The remaining defendants in the case, however, have been constantly presenting data and facts to the judicial council which confirm the indictment. His cousin and former trustee Nikos Zigras as well as accountant Efrosina Lambropoulou attacked Tsochatzopoulos.

In practice, Lambropoulou repeated the testimony which she had given to the investigator during the pre-trial proceedings, stating that other people were also involved in the bribery scandal. She also admitted being guilty in this case as well and spoke about the role of Nikos Zigras in these vicious transactions.

"In 2004, Nikos Zigras told me that the Minister owned the house on Dionysiou Areopagitou Street," said Lambropoulou. She explained that, along with other close associates of Tsochatzopoulos, they were trying to find a citizen of another country with whose help to hide the name of the real owner of the property.

Lambropoulou said that up to that moment, she had not known anything about the house because she only dealt with issues related to the former Minister’s tax liabilities. In 2007, she herself found out that he was the owner of the luxury property. When the president of the council asked her why she did not attempt to thwart the process, Lambropoulou replied:

"I felt great respect for this powerful man. Anyway, I continued the thread of lawlessness, because a friend of mine who lives abroad was also involved in that case - Nikos Georgoulakis. My husband was his best man and Nikos trusted me implicitly."

She added that she doubted that Akis Tsochatzopoulos was the man who stood behind the offshore companies, but she did not suppose that the money might have been obtained in an unfair manner.

According to Lambropoulou, at a certain moment Zigras mentioned the name of former Secretary General of the Ministry of Defence Ioannis Sbokos in connection with the offshore company Nobilis which purchased the house under the Acropolis.

In turn, the cousin of the former minister described Tsochatzopoulos as "the moral and physical perpetrator and recipient of all the money" coming from bribes for weapons supplies.

"Everyone knows that the money was Akis’s. The only thing they didn’t know was its source." Nikos Zigras said that there was a period in which he had handled Tsochatzopoulos amounts ranging between 100 and 150 thousand euro per week and said that he was ashamed of his relationship with him.

Zigras rejected accusations that he organised his own system of concentration of bribes. "If I had been at the centre of this story and had had all this money, I would have run away and no one would ever have known where I was." He said that former Cypriot Interior Minister Dinos Michailidis, who was found murdered in Jakarta, Vlassis Kambouroglou, Syrian businessman Fouad al-Zayat and Ioannis Sbokos were also Tsochatzopoulos’s accomplices.
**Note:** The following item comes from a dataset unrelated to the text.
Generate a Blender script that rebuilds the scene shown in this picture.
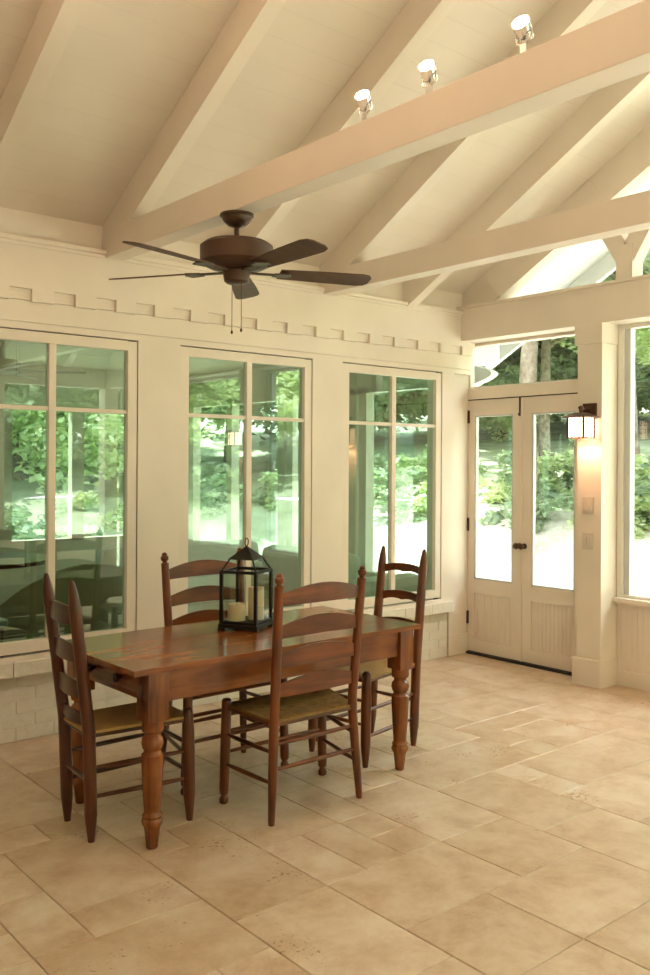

Zigras paid particular attention to the 32 million Swiss francs that disappeared from al-Zayat’s account. Fouad al-Zayat is currently being sought for. He also referred to the deal for the purchase of submarines, saying that Akis Tsochatzopoulos’s assistant Yiannis Beltsios deposited 28 million Swiss francs in two Swiss bank accounts and the former minister was the intended recipient of the money.

The judge asked: "How would you link this case to the submarines?" To which Zigras replied: "Akis told me that it was part of the programme for the submarines. Simple, very simple."
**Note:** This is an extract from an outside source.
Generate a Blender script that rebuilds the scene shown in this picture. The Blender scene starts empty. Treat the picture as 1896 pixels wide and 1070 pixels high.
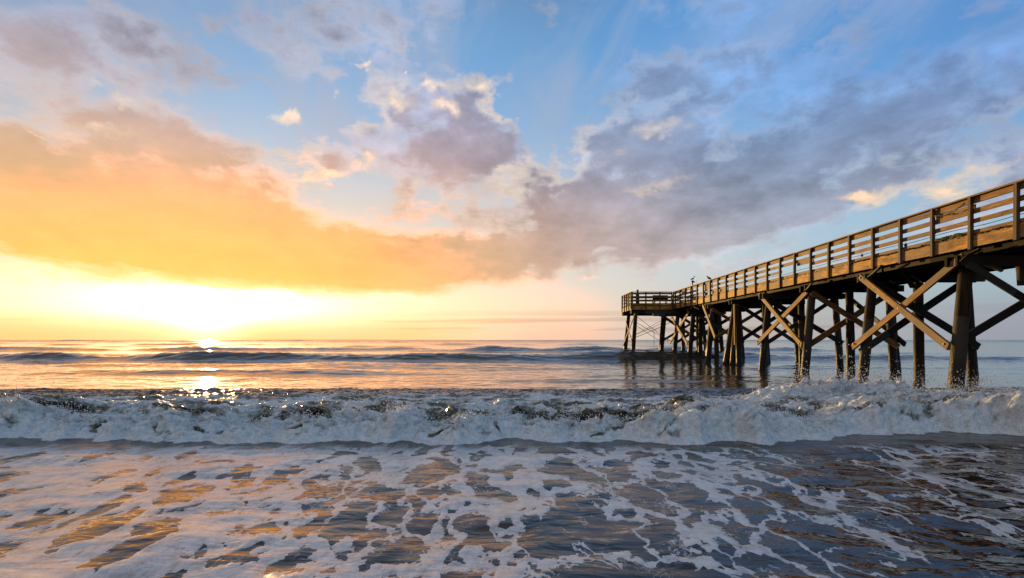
import bpy, math, random
import numpy as np
from mathutils import Vector, Matrix
random.seed(7)
R = math.radians
scene = bpy.context.scene
COL = scene.collection

# ------------------------------------------------------------------ camera
F = 1100.0; W0 = 1896.0; VPX = 970.0; HY = 629.0; CH = 1.6
cam_d = bpy.data.cameras.new('camera'); cam = bpy.data.objects.new('camera', cam_d); COL.objects.link(cam)
cam_d.sensor_width = 36; cam_d.lens = 36*F/W0
cam_d.shift_x = -(VPX-948)/W0; cam_d.shift_y = (HY-535)/W0
cam.location = (0, 0, CH); cam.rotation_euler = (R(90), 0, 0)
cam_d.clip_start = 0.1; cam_d.clip_end = 60000
scene.camera = cam
scene.view_settings.view_transform = 'Standard'; scene.view_settings.look = 'None'
scene.view_settings.exposure = 0; scene.view_settings.gamma = 1

SUN_AZ = math.atan((385-VPX)/F)            # measured from +Y towards +X
SUN_EL = R(2.6)
sd = Vector((math.sin(SUN_AZ)*math.cos(SUN_EL), math.cos(SUN_AZ)*math.cos(SUN_EL), math.sin(SUN_EL)))

# ------------------------------------------------------------------ sky
def lin(c):
    c = c/255.0
    return c/12.92 if c <= .04045 else ((c+.055)/1.055)**2.4
def azel(px, py):
    a = math.atan((px-VPX)/F)
    return (a, math.atan((HY-py)/F*math.cos(a)))

world = bpy.data.worlds.new("World"); scene.world = world; world.use_nodes = True
NT = world.node_tree; NT.nodes.clear()

class G:
    """tiny expression helper over shader nodes"""
    nt = NT
    def __init__(s, sock): s.s = sock
def _set(inp, v):
    if isinstance(v, G): G.nt.links.new(v.s, inp)
    elif isinstance(v, (int, float)):
        inp.default_value = v
    else: inp.default_value = v
def M(op, a, b=0.0, c=None, clamp=False):
    n = G.nt.nodes.new('ShaderNodeMath'); n.operation = op; n.use_clamp = clamp
    _set(n.inputs[0], a); _set(n.inputs[1], b)
    if c is not None: _set(n.inputs[2], c)
    return G(n.outputs[0])
def V(op, a, b=None, scale=None):
    n = G.nt.nodes.new('ShaderNodeVectorMath'); n.operation = op
    _set(n.inputs[0], a)
    if b is not None: _set(n.inputs[1], b)
    if scale is not None: _set(n.inputs['Scale'], scale)
    return G(n.outputs['Value' if op in ('DOT_PRODUCT', 'LENGTH', 'DISTANCE') else 'Vector'])
G.__add__ = lambda a, b: M('ADD', a, b); G.__radd__ = G.__add__
G.__sub__ = lambda a, b: M('SUBTRACT', a, b); G.__rsub__ = lambda a, b: M('SUBTRACT', b, a)
G.__mul__ = lambda a, b: M('MULTIPLY', a, b); G.__rmul__ = G.__mul__
G.__truediv__ = lambda a, b: M('DIVIDE', a, b)
def XYZ(x, y, z=0.0):
    n = G.nt.nodes.new('ShaderNodeCombineXYZ'); _set(n.inputs[0], x); _set(n.inputs[1], y); _set(n.inputs[2], z)
    return G(n.outputs[0])
def SEP(v):
    n = G.nt.nodes.new('ShaderNodeSeparateXYZ'); _set(n.inputs[0], v)
    return [G(o) for o in n.outputs]
def NOISE(v, scale=1., detail=4., rough=.5, dist=0., out='Fac', norm=True):
    n = G.nt.nodes.new('ShaderNodeTexNoise'); _set(n.inputs['Vector'], v)
    n.inputs['Scale'].default_value = scale; n.inputs['Detail'].default_value = detail
    n.inputs['Roughness'].default_value = rough; n.inputs['Distortion'].default_value = dist
    return G(n.outputs[out])
def VOR(v, scale=1., feature='DISTANCE_TO_EDGE', rnd=1., smooth=None):
    n = G.nt.nodes.new('ShaderNodeTexVoronoi'); _set(n.inputs['Vector'], v); n.feature = feature
    n.inputs['Scale'].default_value = scale; n.inputs['Randomness'].default_value = rnd
    if smooth is not None: n.inputs['Smoothness'].default_value = smooth
    return G(n.outputs['Distance'])
def SS(x, a, b, lo=0., hi=1.):
    n = G.nt.nodes.new('ShaderNodeMapRange'); n.interpolation_type = 'SMOOTHSTEP'
    _set(n.inputs['Value'], x); _set(n.inputs['From Min'], a); _set(n.inputs['From Max'], b)
    _set(n.inputs['To Min'], lo); _set(n.inputs['To Max'], hi)
    return G(n.outputs['Result'])
def LIN(x, a, b, lo=0., hi=1.):
    n = G.nt.nodes.new('ShaderNodeMapRange'); _set(n.inputs['Value'], x); _set(n.inputs['From Min'], a); _set(n.inputs['From Max'], b)
    _set(n.inputs['To Min'], lo); _set(n.inputs['To Max'], hi)
    return G(n.outputs['Result'])
def MIX(f, a, b, blend='MIX'):
    n = G.nt.nodes.new('ShaderNodeMix'); n.data_type = 'RGBA'; n.blend_type = blend
    _set(n.inputs['Factor'], f)
    ia, ib = n.inputs[6], n.inputs[7]
    _set(ia, a if isinstance(a, G) else (*a[:3], 1)); _set(ib, b if isinstance(b, G) else (*b[:3], 1))
    return G(n.outputs[2])
def C8(*c): return tuple(lin(v) for v in c)

tc = NT.nodes.new('ShaderNodeTexCoord')
D = V('NORMALIZE', G(tc.outputs['Generated']))
dx, dy, dz = SEP(D)
AZ = M('ARCTAN2', dx, dy); EL = M('ARCSINE', dz)
# cloud sheet coordinates: where the view ray meets a flat layer
inv = M('DIVIDE', 1.0, M('MAXIMUM', dz, 0.0) + 0.13)
CP = XYZ(dx*inv, dy*inv, 0.0)

# colours of the clear sky and of the cloud by direction (az, el)
PTS = [ # px, py, clear, cloud
 (100, 40, (130,160,200), (134,140,162)), (400, 40, (125,168,215), (136,144,168)), (760, 60, (110,165,218), (150,160,185)),
 (1250, 60, (92,158,222), (122,152,194)), (1550, 60, (88,152,220), (110,144,192)), (1860, 60, (84,142,210), (98,134,188)),
 (30, 262, (190,200,215), (196,176,168)), (80, 200, (160,190,218), (170,166,176)), (350, 200, (150,190,226), (162,158,176)), (620, 200, (140,188,230), (160,158,178)),
 (870, 200, (118,172,222), (150,148,168)), (1150, 220, (118,172,222), (130,148,176)), (1450, 220, (112,165,220), (100,130,170)),
 (1800, 220, (108,162,214), (102,136,178)),
 (40, 330, (215,205,195), (254,192,108)), (300, 330, (205,212,222), (246,184,126)), (520, 330, (190,212,232), (205,172,155)),
 (800, 330, (180,205,228), (146,138,154)), (1100, 350, (160,192,220), (132,138,160)), (1450, 350, (160,200,235), (130,148,176)),
 (1750, 330, (165,200,228), (165,160,172)),
 (100, 430, (255,235,190), (252,190,90)), (400, 430, (255,225,170), (252,188,100)), (650, 420, (240,215,195), (246,176,104)),
 (860, 430, (225,210,205), (196,160,138)), (1100, 440, (205,205,215), (158,148,154)), (1400, 440, (185,205,220), (146,154,166)), (1750, 440, (170,195,212), (160,165,178)),
 (60, 500, (255,230,170), (254,200,98)), (400, 500, (255,235,185), (255,206,104)), (700, 500, (255,228,180), (252,192,98)),
 (900, 500, (250,230,200), (235,186,128)), (1080, 500, (236,228,212), (205,175,152)), (1300, 510, (208,214,208), (190,172,165)), (1600, 510, (172,190,186), (168,165,165)), (1850, 520, (158,180,184), (160,158,165)),
 (40, 565, (255,228,175), (255,200,95)), (250, 570, (255,234,190), (255,210,110)), (600, 575, (255,226,180), (255,205,110)),
 (850, 575, (255,228,182), (252,205,150)), (1060, 570, (250,218,180), (240,196,165)), (1300, 570, (214,188,168), (200,170,158)), (1600, 580, (176,162,158), (165,152,152)), (1860, 590, (160,156,164), (150,146,156)),
 (40, 618, (252,186,78), (244,160,62)), (400, 622, (254,192,80), (246,166,60)), (750, 618, (254,204,120), (244,180,112)),
 (1050, 618, (240,184,150), (226,170,140)), (1400, 615, (186,158,150), (168,146,144)), (1850, 618, (150,148,160), (142,140,152)),
 # below the horizon / off-frame
 (-600, 300, (190,190,200), (205,165,140)), (-600, 560, (240,190,120), (225,165,100)), (2500, 300, (110,150,195), (125,145,180)), (2500, 560, (130,145,165), (135,140,155)),
]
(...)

His plea started resembling confession when Zigras tried to explain his position to the court.

"Many people are asking what my profit is. There is no greater profit than the support he gave me with regard to my health problem (dating from 1999 - author’s note). Otherwise I would not be alive. But lies and deceit are greater than the benefit that I described." In his testimony, he repeatedly stated that Tsochatzopoulos had not told him that the money came from Michailidis, but that it had come from Arab investors.

In addition to various collaborators of Tsochatzopoulos, he presented data on his ex-wife Goudroun. "Prior to the issuance of the official documents on their divorce, I gave her 400,000 dollars. I put them in a safe at the Hilton Hotel in Geneva, in the presence of her brother. Akis was waiting for me at the Savoy, which is very close, in order to confirm the transfer of the amount. Gourdroun has never worked in her life."

Zigras "set up" other defendants in the case, such as businessman Asterios Ikonomidis, about whom he said that he had close ties with Tsochatzopoulos although he is now denying that. "Akis, Ikonomidis, Lambropoulou and Areti (Tsochatzopoulos’s daughter – author’s note) are suddenly claiming that I am the only culprit and call me a snitch. Some people seem to have forgotten that they came to my cell the day before my speech for the defence. Akis asked me not to involve anyone, and Ikonomidis promised me that he would help me. "

Zigras added that his daughters who live in Thessaloniki had been threatened and his lawyer was attacked on the evening after his testimony before the magistrate.